In the world of public education parents, we are left scrabbling between $1.4m here (the amount to fund schools with 40-49% poverty concentration denied funds by John Deasy in recent years) and $5.00 there (the amount board member Garcia says will make a big difference in the lives of every poor child’s education), pitting one under-funded school of poor families against another under-funded school of marginally-less-poor families. It is ridiculous, and it is all arguing trivia. Even with the much-vaunted (but probably chimeric) proposition 30 money, our schools are still desperately under-funded, and our middle class is also desperately under-employed. Think how many people would love to have the janitorial job of cleaning up after 1500 children attending schools of squalor where a typical classroom feels that janitor’s mop maybe once a month. Maybe. Or the job of fixing the air conditioning system that fails to cool legions when they return to school in the 100-degree temperatures of a Southern California August under Global Warming? Etc.

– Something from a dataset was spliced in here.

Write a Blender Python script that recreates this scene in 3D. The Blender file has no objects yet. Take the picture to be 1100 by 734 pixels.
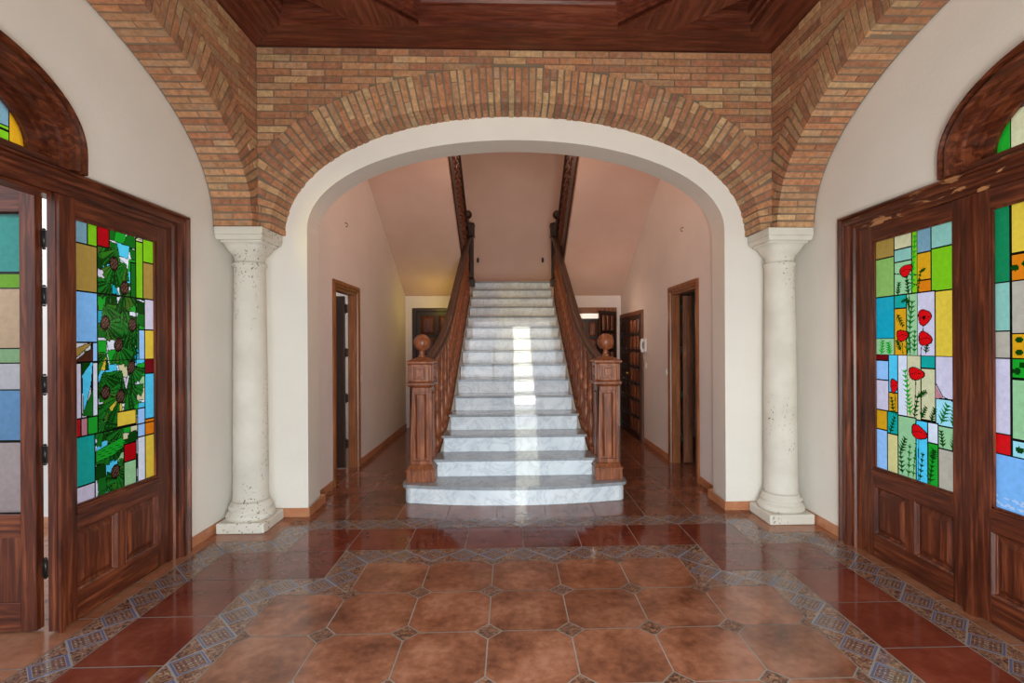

We have made problems for ourselves by failing to insist on what is right: seeing to it that our country’s wealth is distributed among us where it is needed. People need jobs and children need to learn from more people, who happen to be some of those needing jobs. Hungry people need food. Sick people need care. Homeless people need shelter. What else do we have an economy for if not to address need?

I do not know how to address my children when they ask how to mitigate the suffering living on the streets they travel along. Why have we employed political leaders if not to address this most fundamental of needs?